Usman, 28, who was previously convicted of a plot to blow up the London Stock Exchange in 2012, was shot to death by police after his attack.
The terrorist was known to security chiefs who believe he was one of 20,000 UK jihadi suspects known to police and MI5.
Colonel Richard Kemp, ex-COBRA security committee chief, told the Sun: ‘If he turns out to be an Islamic terrorist, he was likely inspired by Islamic State.
‘It is even possible his action was in revenge for al-Baghdadi’s death. It’s something ISIS has called for since the US Delta Force raid in Syria.’

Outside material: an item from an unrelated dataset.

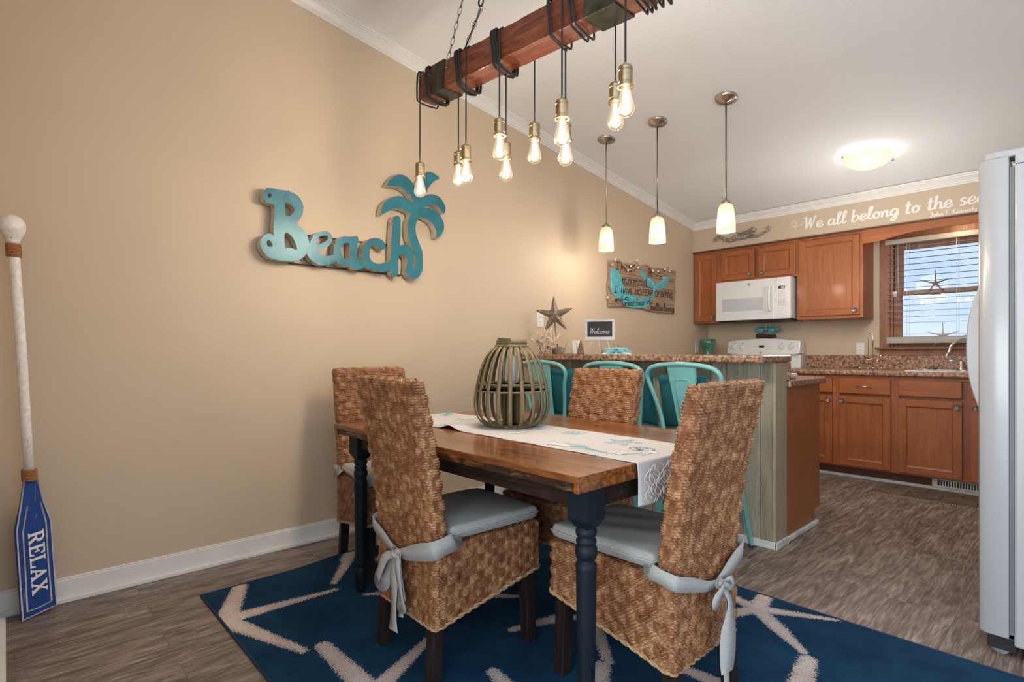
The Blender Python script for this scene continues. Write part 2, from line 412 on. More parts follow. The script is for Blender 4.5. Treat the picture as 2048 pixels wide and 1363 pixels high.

Assistant Commissioner, Neil Basu confirmed that Khan killed a man and a woman and even left five others injured before he was shot dead by armed police.
Commissioner Basu also revealed that Khan, who was from Stoke-on-Trent, had previously been arrested on December 20, 2010, four days before he and his nine-strong Al-Qaeda-inspired gang had planned to plant a bomb in the toilets of the London Stock Exchange.
Khan was jailed for eight years in 2012 and then released on licence in December 2018. He was still wearing a monitoring tag at the time of yesterday’s attack.
According to Commissioner Basu, yesterday’s attack came after the terror threat in the UK was reduced from ‘severe’ to ‘substantial’.